The Reds have temporarily departed ways with Orlando Cabrera. There is some interest to bring OC back to Cincy as has been documented by almost every Reds beat writer including Mark Sheldon. Sheldon had chatted with Reds GM Walt Jocketty on the Cabrera issue to which Jocketty relied that the Reds, which declined their portion a $4 million mutual option, would like to bring OC back at a lower rate. On a recent update, Sheldon, who chatted with Walt at greater length, offered this:

"“It was a tough decision. We’re trying to protect ourselves with payroll and all the arbitration guys we have and the things we need to do. We’re not ruling out the possibility of bringing him back but it will be a while before we know.”Jocketty said that Paul Janish stands to be the regular shortstop at this point, but obviously that would depend partially on what becomes of Cabrera."
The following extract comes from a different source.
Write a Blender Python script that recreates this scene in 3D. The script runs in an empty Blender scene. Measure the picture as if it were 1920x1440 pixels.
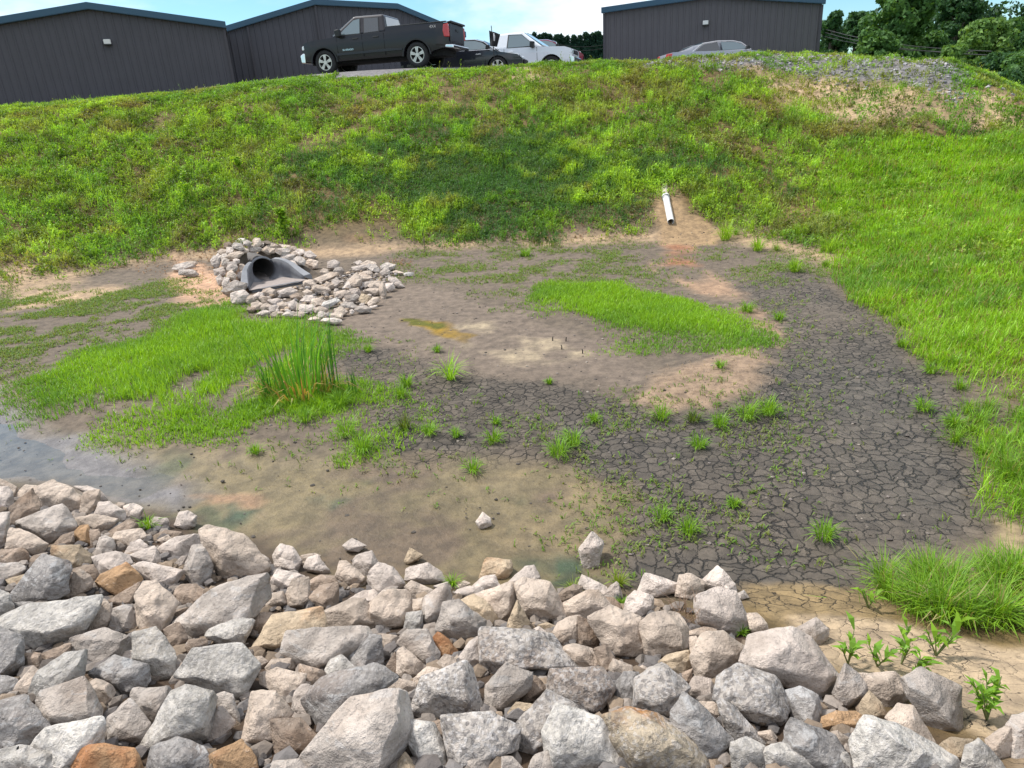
import bpy, bmesh, math, random
import numpy as np
from mathutils import Vector, Matrix, Euler
rng = np.random.default_rng(7)
random.seed(7)
SC = bpy.context.scene
COL = SC.collection

# ------------------------------------------------------------------ camera geometry (used to survey the photo)
PITCH = math.radians(21.7); ROLL = math.radians(3.56); FPX = 1280.0; EYE = 2.4
_R0 = np.array([1., 0, 0]); _F = np.array([0, math.cos(PITCH), -math.sin(PITCH)]); _U0 = np.array([0, math.sin(PITCH), math.cos(PITCH)])
CR = math.cos(ROLL) * _R0 - math.sin(ROLL) * _U0
CU = math.cos(ROLL) * _U0 + math.sin(ROLL) * _R0
CC = np.array([0, 0, EYE])

def ray(x, y):
    return CR * (x - 960) / FPX - CU * (y - 720) / FPX + _F
def atz(x, y, z=0.0):
    d = ray(x, y); return CC + d * ((z - EYE) / d[2])
def atY(x, y, Y):
    d = ray(x, y); return CC + d * (Y / d[1])

# ------------------------------------------------------------------ numpy noise
def _h(ix, iy, iz, s):
    n = (ix.astype(np.int64) * 374761393 + iy.astype(np.int64) * 668265263 + iz.astype(np.int64) * 2147483647 + s * 974634777) & 0xffffffff
    n = ((n ^ (n >> 13)) * 1274126177) & 0xffffffff
    n = (n ^ (n >> 16)) & 0xffffffff
    return n / 4294967295.0
def vn3(x, y, z, s=0):
    x, y, z = np.broadcast_arrays(np.asarray(x, float), y, z)
    ix, iy, iz = np.floor(x), np.floor(y), np.floor(z)
    fx, fy, fz = x - ix, y - iy, z - iz
    fx = fx * fx * (3 - 2 * fx); fy = fy * fy * (3 - 2 * fy); fz = fz * fz * (3 - 2 * fz)
    r = 0
    for a in (0, 1):
        for b in (0, 1):
            for c in (0, 1):
                w = (fx if a else 1 - fx) * (fy if b else 1 - fy) * (fz if c else 1 - fz)
                r = r + w * _h(ix + a, iy + b, iz + c, s)
    return r * 2 - 1
def fbm(x, y, z=0.0, s=0, o=3, g=.5):
    r = 0; a = 1; t = 0; x = np.asarray(x, float)
    for k in range(o):
        r = r + a * vn3(x * 2**k, np.asarray(y) * 2**k, np.asarray(z) * 2**k + 7.3 * k, s + k); t += a; a *= g
    return r / t

# ------------------------------------------------------------------ the lie of the land
CX, CY = -1.0, 7.5
TOE = [tuple(atz(*p)[:2]) for p in [(0,560),(200,518),(330,490),(420,492),(640,486),(800,474),(1000,468),(1230,458),(1340,452),(1450,472),(1540,492),
       (1620,560),(1700,640),(1790,700),(1850,800),(1880,980),(1640,1075),(1440,1092),(1180,1085),(960,1080),(760,1078),(600,1058),(480,1030),(380,1000),(330,975),(200,925),(80,905),(0,890)]]
TOE += [(-6, 5.0), (-10, 5.3), (-15, 7), (-16, 10), (-12.5, 12.3)]
CREST = [tuple(atY(*p)) for p in [(-150,215,20),(0,204,20.5),(200,189,21),(560,157,21.5),(860,134,22),(1050,119,22),(1300,106,21),(1430,104,20.4),(1500,105,20),(1700,105,19),(1780,109,18),(1830,140,17),(1870,168,16),(1920,198,15.2)]]
CREST += [(13, 12, 1.75), (12, 8, 1.4), (9, 4, 1.15), (7, 1, 0.95), (3, .4, .85), (0, .7, .85), (-3, 1.0, .85), (-6, 1.6, .9), (-12, 2, 1), (-22, 6, 1.6), (-24, 12, 2.8), (-18, 18.5, 3.25)]
def _table(pts, vals):
    a = np.array([math.atan2(p[1] - CY, p[0] - CX) for p in pts]); v = np.array(vals); i = np.argsort(a); a, v = a[i], v[i]
    g = np.linspace(-math.pi, math.pi, 721)
    t = np.interp(g, np.r_[a - 2 * math.pi, a, a + 2 * math.pi], np.r_[v, v, v])
    k = np.hanning(15); k /= k.sum()
    t = np.convolve(np.r_[t[-8:-1], t, t[1:8]], k, 'same')[7:-7]
    return g, t
_TR = _table(TOE, [math.hypot(p[0] - CX, p[1] - CY) for p in TOE])
_KR = _table(CREST, [math.hypot(p[0] - CX, p[1] - CY) for p in CREST])
_KZ = _table(CREST, [p[2] for p in CREST])
_ZO = _table([(CX + math.cos(math.radians(a)), CY + math.sin(math.radians(a))) for a in (-180, -150, -90, -30, 0, 25, 36, 44, 52, 90, 112, 125, 145, 165)], [2.2, 1.0, .85, .9, 1.0, 1.2, 1.6, 2.3, 3.35, 3.98, 3.95, 3.6, 3.2, 3.0])

def polar(x, y):
    a = np.arctan2(y - CY, x - CX); r = np.hypot(x - CX, y - CY)
    rt = np.interp(a, *_TR); rk = np.interp(a, *_KR)
    return a, r, rt, rk
def uslope(x, y):
    a, r, rt, rk = polar(np.asarray(x, float), np.asarray(y, float)); return (r - rt) / (rk - rt)

def wpoly(px):      # outline seen in the photo -> outline on the ground (x, y)
    return np.array([hit(p[0], p[1])[:2] for p in px])
def sdf(x, y, P):   # metres inside (+) / outside (-) the outline
    x = np.asarray(x, float); y = np.asarray(y, float)
    d2 = np.full(x.shape, 1e18); ins = np.zeros(x.shape, bool)
    n = len(P)
    for i in range(n):
        ax, ay = P[i]; bx, by = P[(i + 1) % n]
        ex, ey = bx - ax, by - ay
        t = np.clip(((x - ax) * ex + (y - ay) * ey) / (ex * ex + ey * ey + 1e-12), 0, 1)
        d2 = np.minimum(d2, (x - ax - t * ex)**2 + (y - ay - t * ey)**2)
        c = ((ay > y) != (by > y)) & (x < ex * (y - ay) / (ey if abs(ey) > 1e-12 else 1e-12) + ax)
        ins ^= c
    return np.where(ins, 1, -1) * np.sqrt(d2)

CUL_ON = None; PADS = []
_relief = []        # (outline, height, softness) filled in below
def ter(x, y, fine=True):
    x = np.asarray(x, float); y = np.asarray(y, float)
    a, r, rt, rk = polar(x, y)
    kz = np.interp(a, *_KZ); zo = np.interp(a, *_ZO)
    u = (r - rt) / (rk - rt); e = .045
    s = (np.sqrt(u * u + e * e) - np.sqrt((u - 1)**2 + e * e) + 1) / 2
    z = kz * s + (zo - kz) * np.clip((r - rk) / 6, 0, 1)
    sl = np.clip(u * 4, 0, 1) * np.clip((1.5 - u) * 2, 0, 1) * np.clip((y - 6) / 3, 0, 1)
    z = z + sl * (.10 * fbm(x * .5, y * .5, 0, 3, 2) + .05 * fbm(x * 1.7, y * 1.7, 0, 9, 2))
    z = z + np.clip((x - 5) / 2, 0, 1) * np.clip((y - 12) / 2, 0, 1) * np.clip((u - .45) * 4, 0, 1) * (.13 * fbm(x * .9, y * .9, 0, 23, 3) + .05 * fbm(x * 3, y * 3, 0, 25, 2))
    fl = np.clip(1 - np.abs(u) * 5, 0, 1) + (u < 0)
    z = z + np.clip(fl, 0, 1) * .012 * fbm(x * 1.5, y * 1.5, 0, 21, 3)
    # shallow dip where the puddle lies along the near bank
    if CUL_ON:
        dx, dy = x - CUL_ON[0], y - CUL_ON[1]; cs, sn = math.cos(CUL_ON[2]), math.sin(CUL_ON[2])
        lx, ly = dx * cs + dy * sn, -dx * sn + dy * cs            # ly > 0 lies behind the mouth
        hw = .22 + np.clip(-ly, 0, .8) * .50
        e = np.clip((np.abs(lx) - hw) / .10, 0, 1)
        top = np.where(ly > 0, .60, np.clip(.50 + ly * .60, .0, .6))
        lateral = np.exp(-(np.clip(np.abs(lx) - hw - .08, 0, 9) / .26) ** 2)
        back = np.clip(ly / .12, 0, 1)
        fall = np.exp(-(np.clip(ly - .5, 0, 9) / .5) ** 2) * np.clip((ly + .85) / .2, 0, 1)
        z = np.maximum(z, top * lateral * np.maximum(e, back) * fall * CUL_ON[3] + float(CUL_ON[4]) * 0 - .02)
    for X0, Y0, ax_, ay_, zt in PADS:          # levelled gravel where the cars stand
        m = np.clip(1.6 - np.hypot((x - X0) / ax_, (y - Y0) / ay_) * 1.3, 0, 1); m = m * m * (3 - 2 * m); z = z * (1 - m) + zt * m
    for P, h, soft in _relief:
        z = z + h * np.clip(sdf(x, y, P) / soft + .5, 0, 1)
    return z
def hit(px, py, off=0.0, zmax=60):
    d = ray(px, py); t = np.linspace(1.0, zmax, 1500)
    for _ in range(2):
        P = CC[None] + d[None] * t[:, None]
        g = P[:, 2] - ter(P[:, 0], P[:, 1]) - off
        k = np.argmax(g < 0)
        if g[k] >= 0: return CC + d * t[-1]
        k = max(k, 1); t = np.linspace(t[k - 1], t[k], 40)
    return CC + d * t[len(t) // 2] if g[k] > 0 else P[k]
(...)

So, it looks like Janish could be option #1…again. We saw that last winter and spring, now didn’t we?

Cafardo’s “offering” of Scutaro to the Reds comes with it’s pluses and minuses.

1. Scutaro can bat leadoff, a need in which the Reds are openly exploring according to Jocketty. In 134 games in 2010, Scutaro was slotted at the top of the order. His splits were .282/.336/.399. Cabrera’s stats for batting leadoff are a smaller sample, but were far less impressive. His splits in the 42 games where he topped the order were .225/.268/.297.

2. Scutaro has more power. In those same sample, Scutaro hit 11 HR while driving in 51. Cabrera, 0/12. Granted the opportunity for a leadoff hitter to drive in runs is much greater in the AL, but the power cannot be written off here.

1. Scutaro is slated to make $5 million this season. The Reds want to being Cabrera back at a price less than the $4 million option. No gain on the payroll aspect unless a potential deal includes a player making around $1 million or more to allow for Scutaro’s salary.

2. Scutaro is not a defensive upgrade. I’m no genius in the world of Sabermetrics, but I can see that OC’s range factor per 9 innings is greater (4.06 to 3.83) And OC’s range factor per game is better as well (3.84 to 3.76). Scutaro does grade out better defensively at second which would be a reasno why the Dodgers may have an eye on him.

3. Scutaro could become a free agent after 2011. There is a $6 million team option, $3 million player option along with a $1.5 million buyout.

4. Scutaro, 35, is only one year younger than Cabrera who is 36. Almost to the day, too (Scutaro: October 30, 1975. OC: November 2, 1974).

I have more minuses than pluses. And this deal really isn’t a practical solution. You get a guy who can bat leadoff, has more power, but you lose a bit in the field, makes more dough and isn’t that much younger. Considering the Reds were among the best defensive teams in the NL in 2010, the glove must be an asset. The defense proved to be valuable. And it was part of a plan.

Which brings us back to Paul Janish. Maybe it should stay that way, too.